Address road carnage holistically

As Guyanese continue to express concern and shock at the numerous horrific accidents over the past two weeks, ironically, those occurred during Road Safety Month when caution and care on the roadways are expected to be exemplary. While there are various reasons for those accidents, a common theme appears to be the unnecessary taking of risk and speed— factors often lamented as causes.
Historically, the shock, concern and caution that follow a fatal accident seem to be fleeting and the major contributory factors are seemingly swiftly resumed despite public outcry. However, given what occurred over the past two weeks, and judging from sentiments expressed on social media, it seems that a large number of Guyanese are outraged and are calling for drivers to slow down.

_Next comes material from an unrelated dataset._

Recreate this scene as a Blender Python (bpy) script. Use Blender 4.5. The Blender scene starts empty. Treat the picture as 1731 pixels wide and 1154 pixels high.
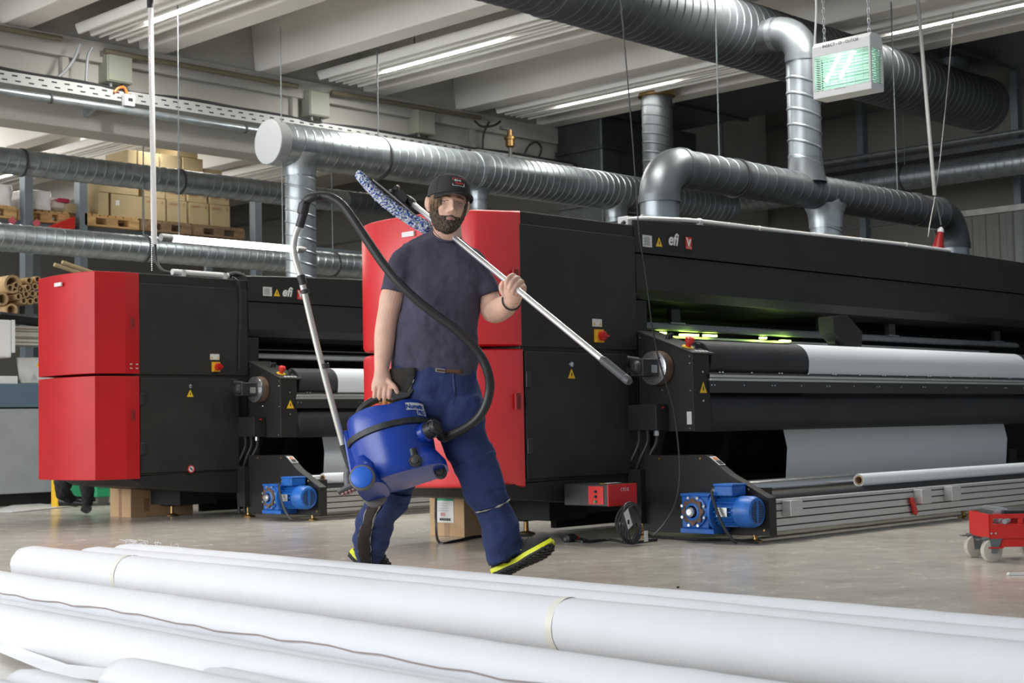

While that is encouraging, only time will tell if public pressure will indeed make a positive impact. Social media holds tremendous influence and traffic violations by some irresponsible drivers have been captured and attracted the attention of the Police. A recent case showed a minibus driver dangling his feet outside the vehicle’s door while it was in motion.
One would cringe at viewing that particular video for, clearly, the driven is not in full control of the vehicle and he placed all the occupants at needless risk. While it was horrifying, it appeared that the act was encouraged by some who were present. In the same video, the conductor was also seen engaging in another despicable act as he gyrated with the door opened as the vehicle motored along.
Based upon feedback, the Police are asking for assistance to have the driver and conductor brought in for questioning. While the person who made and posted the video must be commended, those who reportedly encouraged it must be condemned. That incident shows just a minuscule of the recklessness that occurs daily on the roadways, especially by minibuses but not confined.
There were instances when some of those drivers imbibe alcoholic beverages while in the process of transporting members of the public. The conductors randomly stick their hands out to demand that the bus be allowed to cut in front of vehicles without considering the risk involved.
The said drivers literally drive on the parapets at times to illegally undertake just to avoid staying in lanes and to reach their destinations within the shortest possible time. They also blatantly block turning lanes while ignoring the pleading horns.
The end result is that those who respect the traffic laws are made to spend much longer commuting and are left at the mercy of those inconsiderate drivers. This in no way suggests that all minibus drivers are reckless; however, many are noticeable offenders across the country. Sadly, their unacceptable behaviour has been allowed to continue, seemingly encouraged by both the travelling public and the Police to an extent.
While some passengers have objected to the overall despicable behaviour of minibus operators and were in the process abused, there is an urgent need for a collective and robust approach to denounce what has unfortunately become a culture of disrespect to both passengers and traffic laws.
There are times when the Police act and times when they seemingly turn a blind eye. Serious consideration must be given to the fact that some Police officers own minibuses. That may contribute to the blind eye reportedly being turned allowing the lawlessness on the roads to fester. Every day, roadways, including those in some villages that are not approved on the road service, are used by minibuses.
The Police cannot be oblivious of that for in some cases when they are managing the flow of traffic, they allow those buses to re-enter the main thoroughfare. That can only be seen as encouraging a transgression of the said road service. Also, on a daily basis, many minibuses are crammed with passengers having exceeded the legal limit.
There are times when the Police intervene and commendations must be given; however, there is a lack of much-needed consistency, not just for the minibus drivers in question, but all others.
The situation has worsened and will further decline if no meaningful and sustained intervention is made. If the working traffic lights were to be configured to best suit the rush hours, then more ranks could be freed up to deal with traffic violations.
In addition, there should be a consideration for more stringent mechanisms, including raising the required age to obtain a licence to drive a minibus or taxi and higher costs. Penalties for traffic violations must be more punitive, possibly even for minor offences.
In whatever review that may now take place, maybe a protocol on how minibuses owned by Police Officers be treated in the context herein and to simplify a complaint process for the public needs to established. A WhatsApp account to facilitate videos of traffic violations and the immediate use of footage from public CCTV cameras to fight this scourge would be a good start.
The bottom line is this issue must be addressed immediately and holistically since a lack of sustained action will continue to be interpreted as encouragement for the lawlessness.